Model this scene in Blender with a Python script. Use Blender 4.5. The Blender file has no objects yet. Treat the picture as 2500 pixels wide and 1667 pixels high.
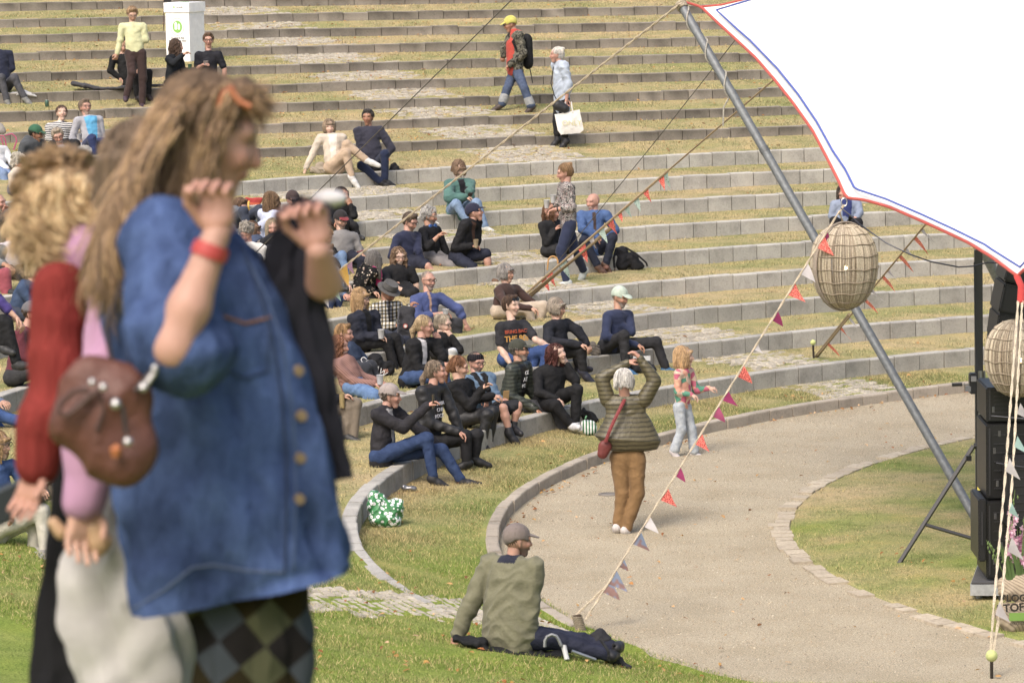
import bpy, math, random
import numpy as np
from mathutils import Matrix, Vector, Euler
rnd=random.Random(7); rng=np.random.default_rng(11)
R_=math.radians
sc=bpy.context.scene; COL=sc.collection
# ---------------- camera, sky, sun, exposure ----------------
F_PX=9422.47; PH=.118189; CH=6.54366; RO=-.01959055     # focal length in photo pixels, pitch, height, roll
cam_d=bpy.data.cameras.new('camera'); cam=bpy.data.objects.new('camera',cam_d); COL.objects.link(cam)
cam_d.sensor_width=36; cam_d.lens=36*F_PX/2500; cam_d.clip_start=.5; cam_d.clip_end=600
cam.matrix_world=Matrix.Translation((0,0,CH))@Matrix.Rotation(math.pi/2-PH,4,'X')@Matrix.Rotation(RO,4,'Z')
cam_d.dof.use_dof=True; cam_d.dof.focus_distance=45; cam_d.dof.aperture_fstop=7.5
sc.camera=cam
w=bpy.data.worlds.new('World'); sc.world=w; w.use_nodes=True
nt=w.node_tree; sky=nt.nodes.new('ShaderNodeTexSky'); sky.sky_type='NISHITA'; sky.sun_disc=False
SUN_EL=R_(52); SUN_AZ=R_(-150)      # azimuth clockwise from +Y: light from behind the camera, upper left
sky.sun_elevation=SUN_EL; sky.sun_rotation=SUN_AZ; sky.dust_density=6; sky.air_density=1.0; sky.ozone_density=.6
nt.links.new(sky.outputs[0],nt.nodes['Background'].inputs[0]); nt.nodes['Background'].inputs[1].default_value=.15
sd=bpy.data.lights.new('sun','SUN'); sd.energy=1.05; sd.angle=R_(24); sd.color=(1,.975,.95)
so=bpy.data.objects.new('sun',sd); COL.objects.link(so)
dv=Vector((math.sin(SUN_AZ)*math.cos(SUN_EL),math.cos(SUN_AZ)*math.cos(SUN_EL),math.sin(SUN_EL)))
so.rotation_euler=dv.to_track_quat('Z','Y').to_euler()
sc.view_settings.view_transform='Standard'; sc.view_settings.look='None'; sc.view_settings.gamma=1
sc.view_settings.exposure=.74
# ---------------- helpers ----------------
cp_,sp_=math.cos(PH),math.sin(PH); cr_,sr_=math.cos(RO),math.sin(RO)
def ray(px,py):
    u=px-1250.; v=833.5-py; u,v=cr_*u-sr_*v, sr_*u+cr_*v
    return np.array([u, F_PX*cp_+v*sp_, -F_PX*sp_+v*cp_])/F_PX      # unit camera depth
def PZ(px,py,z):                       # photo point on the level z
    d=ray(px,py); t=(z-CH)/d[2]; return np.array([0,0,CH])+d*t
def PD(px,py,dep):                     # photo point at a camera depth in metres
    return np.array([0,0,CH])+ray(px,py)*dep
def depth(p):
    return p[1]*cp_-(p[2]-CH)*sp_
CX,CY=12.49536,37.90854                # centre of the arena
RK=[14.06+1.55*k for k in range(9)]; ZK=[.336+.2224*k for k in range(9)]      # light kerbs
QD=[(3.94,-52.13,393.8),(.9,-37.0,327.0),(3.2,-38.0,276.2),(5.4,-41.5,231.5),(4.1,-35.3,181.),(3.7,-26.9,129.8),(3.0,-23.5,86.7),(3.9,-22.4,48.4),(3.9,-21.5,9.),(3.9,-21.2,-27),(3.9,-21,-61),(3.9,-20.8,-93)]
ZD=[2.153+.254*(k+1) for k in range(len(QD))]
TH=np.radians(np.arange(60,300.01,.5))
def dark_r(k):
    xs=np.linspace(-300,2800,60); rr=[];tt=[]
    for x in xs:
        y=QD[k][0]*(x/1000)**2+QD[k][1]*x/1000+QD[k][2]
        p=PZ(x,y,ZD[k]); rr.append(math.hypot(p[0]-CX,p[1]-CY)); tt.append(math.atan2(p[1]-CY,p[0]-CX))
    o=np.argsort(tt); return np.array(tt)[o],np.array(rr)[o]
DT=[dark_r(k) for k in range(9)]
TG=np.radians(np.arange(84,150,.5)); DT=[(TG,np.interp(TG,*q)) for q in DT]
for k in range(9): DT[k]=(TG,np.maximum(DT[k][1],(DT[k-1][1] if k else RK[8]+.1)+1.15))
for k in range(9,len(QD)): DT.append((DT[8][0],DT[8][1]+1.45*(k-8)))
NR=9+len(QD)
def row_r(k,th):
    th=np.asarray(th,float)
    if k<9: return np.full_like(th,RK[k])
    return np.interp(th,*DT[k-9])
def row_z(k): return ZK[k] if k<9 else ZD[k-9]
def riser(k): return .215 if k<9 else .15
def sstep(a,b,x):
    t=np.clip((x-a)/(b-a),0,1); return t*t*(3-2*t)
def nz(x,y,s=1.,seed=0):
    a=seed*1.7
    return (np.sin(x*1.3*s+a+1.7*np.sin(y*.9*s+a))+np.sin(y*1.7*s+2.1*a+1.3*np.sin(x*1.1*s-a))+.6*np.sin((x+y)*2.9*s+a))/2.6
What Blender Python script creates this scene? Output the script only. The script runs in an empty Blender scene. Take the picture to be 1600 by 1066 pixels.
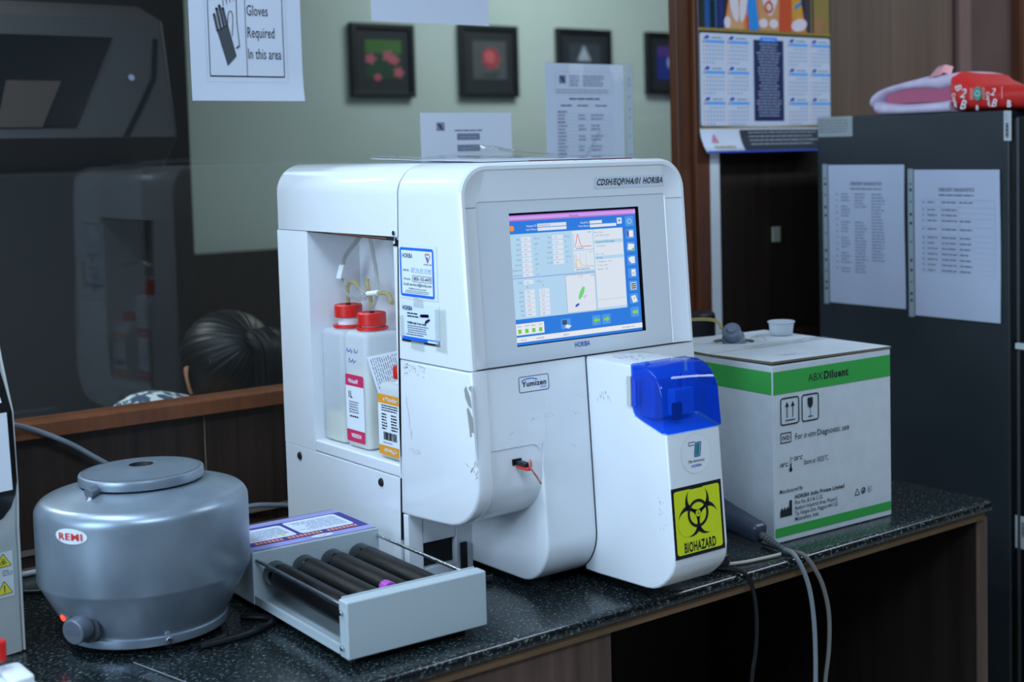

- **Set task**:
Reproduce the entries exactly. Do not carry over any picture.

- **Result below**:
Model this scene in Blender with a Python script. Use Blender 4.5. The Blender file has no objects yet. Treat the picture as 2500 pixels wide and 1667 pixels high.
import bpy, math, random
import numpy as np
from mathutils import Matrix, Vector, Euler
rnd=random.Random(7); rng=np.random.default_rng(11)
R_=math.radians
sc=bpy.context.scene; COL=sc.collection
# ---------------- camera, sky, sun, exposure ----------------
F_PX=9422.47; PH=.118189; CH=6.54366; RO=-.01959055     # focal length in photo pixels, pitch, height, roll
cam_d=bpy.data.cameras.new('camera'); cam=bpy.data.objects.new('camera',cam_d); COL.objects.link(cam)
cam_d.sensor_width=36; cam_d.lens=36*F_PX/2500; cam_d.clip_start=.5; cam_d.clip_end=600
cam.matrix_world=Matrix.Translation((0,0,CH))@Matrix.Rotation(math.pi/2-PH,4,'X')@Matrix.Rotation(RO,4,'Z')
cam_d.dof.use_dof=True; cam_d.dof.focus_distance=45; cam_d.dof.aperture_fstop=7.5
sc.camera=cam
w=bpy.data.worlds.new('World'); sc.world=w; w.use_nodes=True
nt=w.node_tree; sky=nt.nodes.new('ShaderNodeTexSky'); sky.sky_type='NISHITA'; sky.sun_disc=False
SUN_EL=R_(52); SUN_AZ=R_(-150)      # azimuth clockwise from +Y: light from behind the camera, upper left
sky.sun_elevation=SUN_EL; sky.sun_rotation=SUN_AZ; sky.dust_density=6; sky.air_density=1.0; sky.ozone_density=.6
nt.links.new(sky.outputs[0],nt.nodes['Background'].inputs[0]); nt.nodes['Background'].inputs[1].default_value=.15
sd=bpy.data.lights.new('sun','SUN'); sd.energy=1.05; sd.angle=R_(24); sd.color=(1,.975,.95)
so=bpy.data.objects.new('sun',sd); COL.objects.link(so)
dv=Vector((math.sin(SUN_AZ)*math.cos(SUN_EL),math.cos(SUN_AZ)*math.cos(SUN_EL),math.sin(SUN_EL)))
so.rotation_euler=dv.to_track_quat('Z','Y').to_euler()
sc.view_settings.view_transform='Standard'; sc.view_settings.look='None'; sc.view_settings.gamma=1
sc.view_settings.exposure=.74
# ---------------- helpers ----------------
cp_,sp_=math.cos(PH),math.sin(PH); cr_,sr_=math.cos(RO),math.sin(RO)
def ray(px,py):
    u=px-1250.; v=833.5-py; u,v=cr_*u-sr_*v, sr_*u+cr_*v
    return np.array([u, F_PX*cp_+v*sp_, -F_PX*sp_+v*cp_])/F_PX      # unit camera depth
def PZ(px,py,z):                       # photo point on the level z
    d=ray(px,py); t=(z-CH)/d[2]; return np.array([0,0,CH])+d*t
def PD(px,py,dep):                     # photo point at a camera depth in metres
    return np.array([0,0,CH])+ray(px,py)*dep
def depth(p):
    return p[1]*cp_-(p[2]-CH)*sp_
CX,CY=12.49536,37.90854                # centre of the arena
RK=[14.06+1.55*k for k in range(9)]; ZK=[.336+.2224*k for k in range(9)]      # light kerbs
QD=[(3.94,-52.13,393.8),(.9,-37.0,327.0),(3.2,-38.0,276.2),(5.4,-41.5,231.5),(4.1,-35.3,181.),(3.7,-26.9,129.8),(3.0,-23.5,86.7),(3.9,-22.4,48.4),(3.9,-21.5,9.),(3.9,-21.2,-27),(3.9,-21,-61),(3.9,-20.8,-93)]
ZD=[2.153+.254*(k+1) for k in range(len(QD))]
TH=np.radians(np.arange(60,300.01,.5))
def dark_r(k):
    xs=np.linspace(-300,2800,60); rr=[];tt=[]
    for x in xs:
        y=QD[k][0]*(x/1000)**2+QD[k][1]*x/1000+QD[k][2]
        p=PZ(x,y,ZD[k]); rr.append(math.hypot(p[0]-CX,p[1]-CY)); tt.append(math.atan2(p[1]-CY,p[0]-CX))
    o=np.argsort(tt); return np.array(tt)[o],np.array(rr)[o]
DT=[dark_r(k) for k in range(9)]
TG=np.radians(np.arange(84,150,.5)); DT=[(TG,np.interp(TG,*q)) for q in DT]
for k in range(9): DT[k]=(TG,np.maximum(DT[k][1],(DT[k-1][1] if k else RK[8]+.1)+1.15))
for k in range(9,len(QD)): DT.append((DT[8][0],DT[8][1]+1.45*(k-8)))
NR=9+len(QD)
def row_r(k,th):
    th=np.asarray(th,float)
    if k<9: return np.full_like(th,RK[k])
    return np.interp(th,*DT[k-9])
def row_z(k): return ZK[k] if k<9 else ZD[k-9]
def riser(k): return .215 if k<9 else .15
def sstep(a,b,x):
    t=np.clip((x-a)/(b-a),0,1); return t*t*(3-2*t)
def nz(x,y,s=1.,seed=0):
    a=seed*1.7
    return (np.sin(x*1.3*s+a+1.7*np.sin(y*.9*s+a))+np.sin(y*1.7*s+2.1*a+1.3*np.sin(x*1.1*s-a))+.6*np.sin((x+y)*2.9*s+a))/2.6
What Blender Python script creates this scene? Output the script only. The script runs in an empty Blender scene. Take the picture to be 1600 by 1066 pixels.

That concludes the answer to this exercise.